|
We study graphene nanoribbons in the presence of spatially varying magnetic fields produced e.g. by nanomagnets [1]. We show both analytically and numerically that an exceptionally large Rashba spin orbit interaction (SOI) of the order of 10 meV can be produced by the non-uniform magnetic field. As a consequence, helical modes, conducting modes which transport opposite spins in opposite directions [1-5], exist in armchair nanoribbons that exhibit nearly perfect spin polarization and are robust against boundary defects. This paves the way to realizing spin filter devices in graphene nanoribbons in the temperature regime of a few Kelvins. They find applications also in Cooper pair splitters. If a nanoribbon in the helical regime is in proximity contact to an s-wave superconductor, the nanoribbon can be tuned into a topological phase sustaining Majorana fermions. Helical modes can be also generated in other two-dimensional systems such as MOS2 [5]. Moreover, in our previous work we have demonstrated that helical modes exist also in other carbon-based materials: carbon nanotubes [2,3] and bilayer graphene [4], where intrinsic spin orbit interaction is enhanced due to curvature effects.

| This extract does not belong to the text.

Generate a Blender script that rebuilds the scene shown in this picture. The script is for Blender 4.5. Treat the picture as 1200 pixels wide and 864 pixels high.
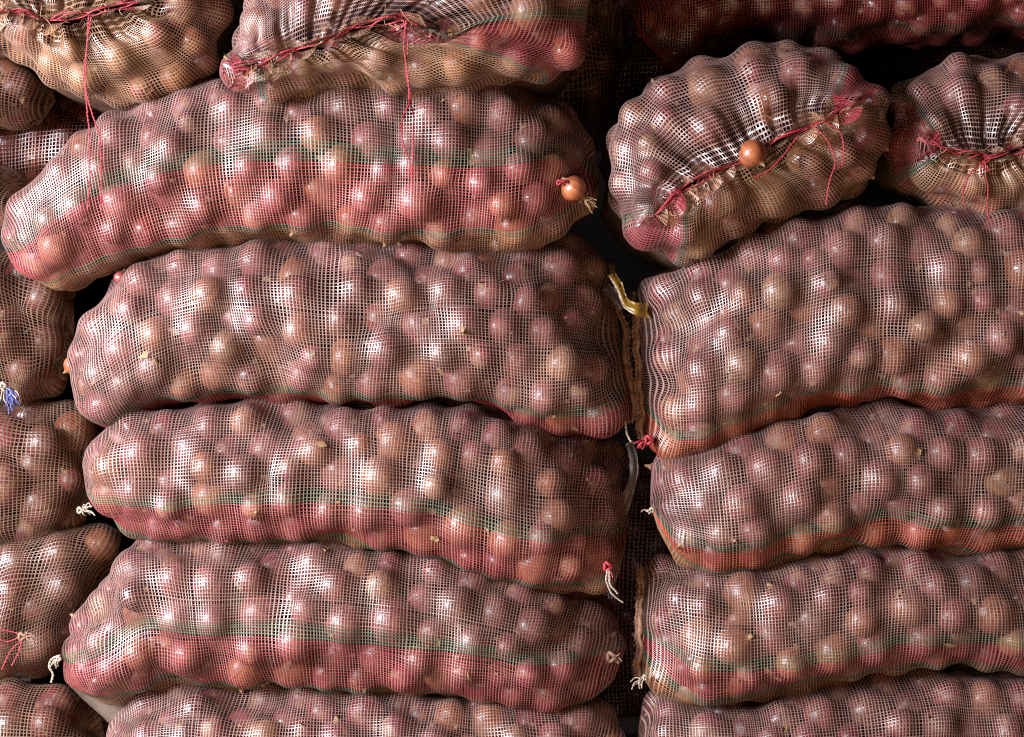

[1] J. Klinovaja and D. Loss, Phys. Rev. X 3, 011008 (2013). [2] J. Klinovaja, M. J. Schmidt, B. Braunecker, and D. Loss, Phys. Rev. Lett. 106, 156809 (2011). [3] J. Klinovaja, S. Gangadharaiah, and D. Loss, Phys. Rev. Lett. 108, 196804 (2012). [4] J. Klinovaja, G. J. Ferreira, and D. Loss, Phys. Rev. B 86, 235416 (2012). [5] J. Klinovaja and D. Loss, arXiv:1304.4542. |
|